IGNACIO CAMACHO – ABC

· El Rey tenía que demostrar el anclaje de Cataluña en España y en su Estado. No podía aceptar un veto de facto.

Al Rey de España lo abuchean desde hace años en cada final de Copa que disputan equipos catalanes y/o vascos sin que, a pesar de que ni la Federación de fútbol ni las autoridades gubernativas han tomado jamás medida alguna, haya dejado de acudir a los estadios. Si esto sucede en lo que al fin y al cabo es sólo un espectáculo, no iba a encogerse en la manifestación de repudio a un atentado. Un Rey ha de estar siempre donde debe, sea bienvenido o recibido con muestras de rechazo que por otra parte sólo califican a quienes las profieren, gente convertida en chusma que se retrata en su fanatismo zafio. Un jefe de Estado no puede intimidarse por unos silbidos para los que por otra parte lleva tiempo entrenado.

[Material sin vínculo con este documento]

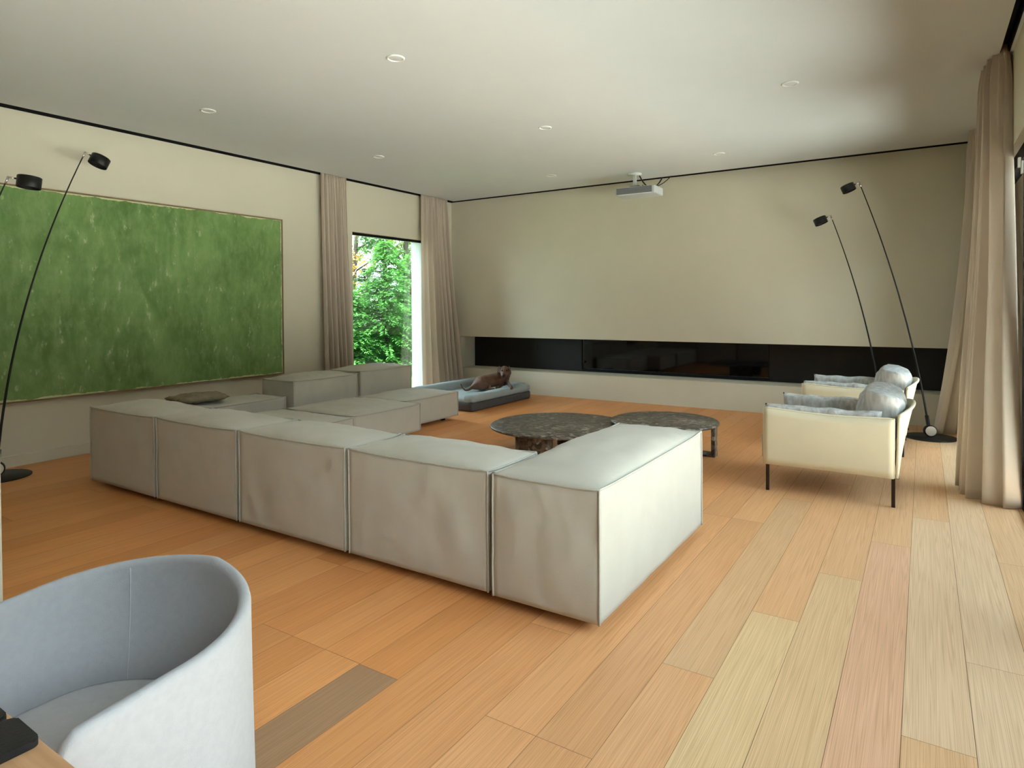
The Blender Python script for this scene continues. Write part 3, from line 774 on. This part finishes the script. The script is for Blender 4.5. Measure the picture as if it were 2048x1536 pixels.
def ball(name, c, r, m, sq=(1, 1, 1)):
    bm = nb(); bmesh.ops.create_uvsphere(bm, u_segments=16, v_segments=10, radius=r)
    for v in bm.verts: v.co = Vector((v.co.x*sq[0], v.co.y*sq[1], v.co.z*sq[2])) + Vector(c) - Vector(LOC)
    obj(name, bm, m, dog, True)
ball('nose', (-5.335, 8.098, .405), .024, NOSE, (1.2, 1, .9))
for s in (-1, 1):
    c = Vector((-5.385, 8.195, .468)) + Vector((.83, .55, 0))*s*.036
    ball('eye', c, .012, NOSE)

# ------------------------------------------------------------------ tub chair and dining table in the near left corner
t = thing('tub_chair', 'pale grey felt tub chair pushed up to the wooden table in the near left corner', 'chair', (-1.57, .72, 0))
A_, B_, TH = .345, .292, .030
def ushape(s):
    """s 0..1 : right arm front -> back -> left arm front; returns (x,y) and outward normal"""
    Ls = .27; La = pi*(A_+B_)/2*1.0; T = 2*Ls+La; d = s*T
    if d < Ls: return Vector((A_, -Ls+d, 0)), Vector((1, 0, 0))
    if d > Ls+La: return Vector((-A_, -(d-Ls-La), 0)), Vector((-1, 0, 0))
    q = (d-Ls)/La*pi; e = 2/2.05
    x = A_*math.copysign(abs(cos(q))**e, cos(q)); y = B_*sin(q)**e if sin(q) > 0 else 0
    nx_, ny_ = math.copysign(abs(cos(q))**(2-e), cos(q))/A_, max(0, sin(q))**(2-e)/B_
    return Vector((x, y, 0)), Vector((nx_, ny_, 0)).normalized()
NS = 90
def rimz(s):
    u = min(s, 1-s)*2            # 0 arm front .. 1 centre of the back
    z = .716 + .078*(u**1.1)
    if u < .10: z -= .17*(1-u/.10)**2.2
    return z
bm = nb(); ring = []
for i in range(NS+1):
    s = i/NS; p, nrm = ushape(s); zr = rimz(s); zb = .285
    u = min(s, 1-s)*2; zb = .30 - .035*sin(u*pi*3)**2 if u > .05 else .30
    sec = []
    # outside up, rounded rim, inside down
    for v in (0, .12, .3, .5, .7, .85, .95): sec.append((p + nrm*(.006*(1-v)**1.5), zb+(zr-.017-zb)*v))
    for k_ in range(7):
        q = pi*k_/6; sec.append((p + nrm*(-TH/2+TH/2*cos(q)), zr-.017+.017*sin(q)))
    for v in (.93, .8, .6, .35, .1): sec.append((p + nrm*(-TH-.045*(1-v)**2), .40+(zr-.017-.40)*v))
    sec.append((p + nrm*(-TH-.05), zb))
    ring.append([bm.verts.new((q.x, q.y, z)) for q, z in sec])
n = len(ring[0])
for i in range(NS):
    for k_ in range(n): bm.faces.new([ring[i][k_], ring[i+1][k_], ring[i+1][(k_+1) % n], ring[i][(k_+1) % n]])
bm.faces.new(ring[0]); bm.faces.new(ring[-1][::-1])
shell = obj('shell', bm, FELT, t, True)
bm = nb()
for s0 in (.33, .67):
    bm = nb(); p, nrm = ushape(s0); zr = rimz(s0)
    tube(bm, [(p + nrm*(-TH-.045*(1-v)**2+.0005)) + Vector((0, 0, .40+(zr-.017-.40)*v)) for v in [i/14 for i in range(15)]], .0022, 6)
    obj('seam', bm, FELTSEAT, shell, True)
bm = nb(); rings = []
for z, f in ((.36, .8), (.37, .96), (.41, .985), (.45, .985), (.472, .96), (.484, .85), (.49, .6), (.492, .3)):
    rings.append([bm.verts.new((q.x, q.y, z)) for q in [(lambda p, nr: Vector(((p.x-nr.x*.07)*f, (p.y-nr.y*.07+.02)*f-.02, 0)))(*ushape(i/60)) for i in range(61)]])
for a, b in zip(rings, rings[1:]):
    for i in range(61): bm.faces.new([a[i], a[(i+1) % 61], b[(i+1) % 61], b[i]])
bm.faces.new(rings[0][::-1]); bm.faces.new(rings[-1]); obj('seat', bm, FELTSEAT, t, True)
for x, y in ((-.24, -.18), (.24, -.18), (-.2, .2), (.2, .2)):
    bm = nb(); tube(bm, [(x*1.12, y*1.12, 0), (x, y, .365)], lambda s: .013+.006*s, 12); obj('leg', bm, OAKT, t, True)

t = thing('dining_table', 'wooden table corner at the near left edge of the room', 'table', (-1.9, -.05, 0))
obj('tabletop', onebox((-1.2, -.5, .720), (1.05, .508, .750), .004), OAKT, t)
for x, y in ((-1.1, -.42), (.92, -.42), (-1.1, .40), (.92, .40)):
    obj('leg', onebox((x-.03, y-.03, 0), (x+.03, y+.03, .712), .004), OAKT, t)
def pad(label, cx, cy, w_, h_, rz, z=.7505, th=.012):
    bm = nb(); rr = .013; pts = []
    for sx, sy, a0 in ((1, 1, 0), (-1, 1, 90), (-1, -1, 180), (1, -1, 270)):
        for k_ in range(7):
            a = R(a0+15*k_); pts.append((sx*(w_/2-rr)+rr*cos(a), sy*(h_/2-rr)+rr*sin(a)))
    a = [bm.verts.new((x, y, 0)) for x, y in pts]; b = [bm.verts.new((x, y, th)) for x, y in pts]
    bm.faces.new(a[::-1]); top = bm.faces.new(b)
    for i in range(len(pts)): bm.faces.new([a[i], a[(i+1) % len(pts)], b[(i+1) % len(pts)], b[i]])
    bmesh.ops.bevel(bm, geom=list(top.edges), offset=.002, segments=2, affect='EDGES')
    o = obj('coaster', bm, PAD, None, False, (cx, cy, z)); o.rotation_euler = (0, 0, rz)
    return tag(o, label, 'coaster', 'black coasters on the table')
P1 = pad('flat black rounded coaster on the wooden table, the nearer and larger in view', -1.243, .402, .102, .102, R(-1))
P2 = pad('flat black coaster at the left photo edge, beyond the larger black one', -1.352, .398, .098, .102, R(-1))

# ------------------------------------------------------------------ garden
struct('ground_1', onebox((-40, -12, -.25), (XL-.36, 45, -.06)), LAWN)
struct('ground_2', onebox((XR+.3, -12, -.25), (30, 30, -.03)), PAVE)
struct('sky_screen', onebox((13, -14, -.1), (14.2, 24, 5.6)), BARK)     # unseen hedge block, added to keep low sky light off the room's left side
def leaves(quads, name, m, parent):
    me = bpy.data.meshes.new(name); V = []; Fs = []
    for c, d, n_, l, w_ in quads:
        s = d.cross(n_); s.normalize(); i = len(V)
        V += [c-s*w_*.35, c+d*l*.45-s*w_*.6, c+d*l, c+d*l*.45+s*w_*.6]; Fs.append((i, i+1, i+2, i+3))
    me.from_pydata([tuple(v) for v in V], [], Fs); me.materials.append(m)
    o = bpy.data.objects.new(name, me); COL.objects.link(o); o.parent = parent; return o
def rv(rg): 
    while True:
        v = Vector((rg.uniform(-1, 1), rg.uniform(-1, 1), rg.uniform(-1, 1)))
        if 0 < v.length < 1: return v
def conifer(label, x, y, h, r, seed, m=LEAF_G, nb_=150):
    rg = random.Random(seed); t = thing('conifer', label, 'tree', (x, y, -.06), 0, 'garden conifers outside the window')
    bm = nb(); tube(bm, [(0, 0, 0), (.02, 0, h*.5), (0, 0, h*.97)], lambda s: .06*(1-s)+.01, 8); obj('trunk', bm, BARK, t, True)
    Q = []
    for i in range(nb_):
        f = (i+rg.random())/nb_; z = h*(.03+.95*f); L = r*(1-f)**.7*rg.uniform(.7, 1.1)+.08; a = rg.uniform(0, 2*pi)
        d = Vector((cos(a), sin(a), 0)); s = Vector((-sin(a), cos(a), 0))
        nst = max(4, int(L/.045))
        for j in range(nst):
            u = (j+.5)/nst; c = Vector((0, 0, z)) + d*L*u + Vector((0, 0, .22*L*u - .42*L*u*u))
            wl = .20*(1-u*.7)*min(1, u*4)+.03
            for sd in (-1, 1):
                for q in range(3):
                    dd = (d*rg.uniform(.5, 1.1) + s*sd*rg.uniform(.3, 1.0) + Vector((0, 0, rg.uniform(-.45, .1)))).normalized()
                    Q.append((c + s*sd*rg.uniform(0, .4)*wl + Vector((0, 0, rg.uniform(-.02, .02))), dd, (Vector((0, 0, 1))+rv(rg)*.5).normalized(), rg.uniform(.06, .13), rg.uniform(.018, .034)))
    leaves(Q, 'foliage', m, t); return t
def broadleaf(label, x, y, h, crown, seed, m, n=2600, trunk_m=BARK, lean=(0, 0), tr=.09, base=.45, ls=.12):
    rg = random.Random(seed); t = thing('broadleaf_tree', label, 'tree', (x, y, -.06), 0, 'garden trees behind the conifers')
    top = Vector((lean[0], lean[1], h))
    bm = nb(); tube(bm, [(0, 0, 0), (lean[0]*.3, lean[1]*.3, h*.35), (lean[0]*.7, lean[1]*.7, h*.7), tuple(top)], lambda s: tr*(1-.75*s), 10)
    cl = []
    for i in range(26):
        f = rg.uniform(base, 1); a = rg.uniform(0, 2*pi); rr = crown*sqrt(rg.random())
        c = Vector((lean[0]*f+rr*cos(a), lean[1]*f+rr*sin(a), h*f+rg.uniform(-.2, .5)))
        cl.append(c); st = Vector((lean[0]*f*.8, lean[1]*f*.8, h*f*.8))
        if i % 2: tube(bm, [st, st.lerp(c, .5)+Vector((0, 0, .1)), c], lambda s: tr*.3*(1-.8*s), 6)
    obj('trunk', bm, trunk_m, t, True)
    Q = []
    for i in range(n):
        c = cl[rg.randrange(len(cl))] + rv(rg)*rg.uniform(.3, .75)*Vector((1, 1, .7)).length*.55
        Q.append((c, rv(rg).normalized(), rv(rg).normalized(), ls*rg.uniform(.6, 1.2), ls*.6))
    leaves(Q, 'foliage', m, t); return t
conifer('tall feathery green conifer in the middle of the garden window', -10.25, 10.75, 3.05, 1.2, 1, nb_=330)
conifer('lower feathery conifer at the left of the garden window', -10.5, 9.95, 1.9, .95, 2, nb_=200)
conifer('conifer at the right side of the garden window, partly behind the curtain', -10.9, 12.3, 2.9, 1.1, 3, nb_=260)
conifer('darker conifer behind the others, seen low in the garden window', -12.4, 12.3, 2.6, 1.3, 4, LEAF_D, nb_=240)
conifer('darkest conifer, farthest back at the left of the garden window', -14.0, 12.6, 2.7, 1.3, 14, LEAF_D, nb_=240)
conifer('slim conifer behind the tall feathery one in the garden window', -13.2, 14.4, 3.3, 1.3, 15, LEAF_G, nb_=240)
broadleaf('pale slanting trunk with yellow-green leaves behind the conifers', -16.3, 15.4, 7.0, 2.2, 5, LEAF_Y, 3600, BARKW, (.9, 1.6), .13)
broadleaf('dark trunk tree at the upper right of the garden window', -14.9, 16.6, 7.2, 1.7, 6, LEAF_D, 2600, BARK, (.1, -.1), .13)
broadleaf('small tree with orange autumn leaves at the left of the garden window', -14.6, 13.3, 3.4, .8, 8, LEAF_O, 900, BARKW, (.2, .3), .05, .5, .10)
broadleaf('bright yellow-green tree at the top of the garden window', -19.5, 18.4, 8.0, 3.0, 9, LEAF_Y, 4200, BARK, (.4, .3), .14)
broadleaf('leafy green tree far behind the window, toward its left side', -20.5, 21.5, 6.4, 2.8, 10, LEAF_G, 3200, BARKW, (-.5, .3), .12)
def tuft(label, x, y, seed):
    rg = random.Random(seed); t = thing('ornamental_grass', label, 'plant', (x, y, -.06), 0, 'strap-leaved plants below the window view')
    me = bpy.data.meshes.new('blades'); V = []; Fs = []
    for i in range(170):
        a = rg.uniform(0, 2*pi); L = rg.uniform(.5, .95); o = Vector((rg.uniform(-.1, .1), rg.uniform(-.1, .1), 0)); d = Vector((cos(a), sin(a), 0)); s = Vector((-sin(a), cos(a), 0)); w_ = .012; b0 = len(V)
        for k_ in range(7):
            u = k_/6; p = o + d*L*.75*u**1.4 + Vector((0, 0, L*(1.1*u-.75*u*u))); q = w_*(1-u)+.001
            V += [tuple(p-s*q), tuple(p+s*q)]
        for k_ in range(6): Fs.append((b0+2*k_, b0+2*k_+1, b0+2*k_+3, b0+2*k_+2))
    me.from_pydata(V, [], Fs); me.materials.append(LEAF_B); o = bpy.data.objects.new('blades', me); COL.objects.link(o); o.parent = t
    bm = nb(); cyl(bm, (0, 0, 0), .09, .07, 12); obj('crown', bm, BARK, t)
tuft('tuft of long green blades low at the left of the garden window', -9.0, 8.75, 1)
tuft('tuft of long green blades low in the middle of the garden window', -8.9, 9.25, 2)
t = thing('wire_fence', 'thin dark fence wires between the garden trees', 'fence', (-12.8, 13.0, -.06))
bm = nb()
for z in (1.25, 1.6, 1.95, 2.3): tube(bm, [(-1.9, -2.0, z), (0, 0, z-.03), (2.0, 2.2, z)], .012, 5)
obj('wire', bm, BLKMET, t)
for s in (-1, 1):
    bm = nb(); cyl(bm, (s*1.95, s*2.1, 0), .035, 2.4, 12); obj('post', bm, BARK, t)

La decisión de asistir a la marcha de Barcelona –que como era de temer resultó penosa en su enfoque moralmente cobarde y políticamente sesgado– es un salto cualitativo, por falta de antecedentes, que Felipe VI ha dado con plena conciencia de que iba a generar polémica y de que se exponía a un recibimiento poco grato. Pero de no haber acudido también lo hubiesen criticado. Así las cosas, el Monarca se ha dejado llevar por un instinto que tiene bien asimilado; no sólo se trataba de estar con el pueblo, ese borboneo familiar que mezcla populismo y tacto, sino de dejar claro el anclaje de Cataluña en España y en su Estado. La Corona sólo se puede expresar con un lenguaje simbólico y éste era un gesto necesario de afirmación institucional frente a –y en medio de– quienes se esfuerzan en desanudar lazos.

La asistencia tenía un coste evidente y el riesgo de hacer un papelón en la posición secundaria que el malintencionado protocolo de los organizadores le había preparado. Pero era peor plegarse a la presión soberanista y quedarse en palacio, aceptar que las autoridades catalanas decretasen su veto de facto. Porque la verdadera oposición a la presencia real no estaba en la tropilla de radicales adiestrada para el caso sino en la displicencia oficial con que fue recibido y la desgana con que fue invitado. De los Puigdemont, Colau y compañía no salió ni antes ni después de los pitos una sola señal de amparo. Sin mostrarle hostilidad, mantuvieron la cortesía justa, lo más gélida posible, para no hacer un desplante diáfano. Lo trataron como si no hubieran podido impedir que se colase un pesado.

El Rey hizo pues, lo que le correspondía: acompañar a sus conciudadanos en un momento de hondo carácter dramático y ocupar el espacio que España nunca debe abandonar en el Principado. El único reparo que cabe oponer a su determinación es de orden práctico: por más que la situación en Cataluña sea de una excepcionalidad crítica, ha sentado un precedente que ya no podrá ignorar sin agravio. Y de algún modo se obliga a sí mismo a personarse en cualquier otro sitio en circunstancias similares; lo que por desgracia ocurrirá tarde o temprano.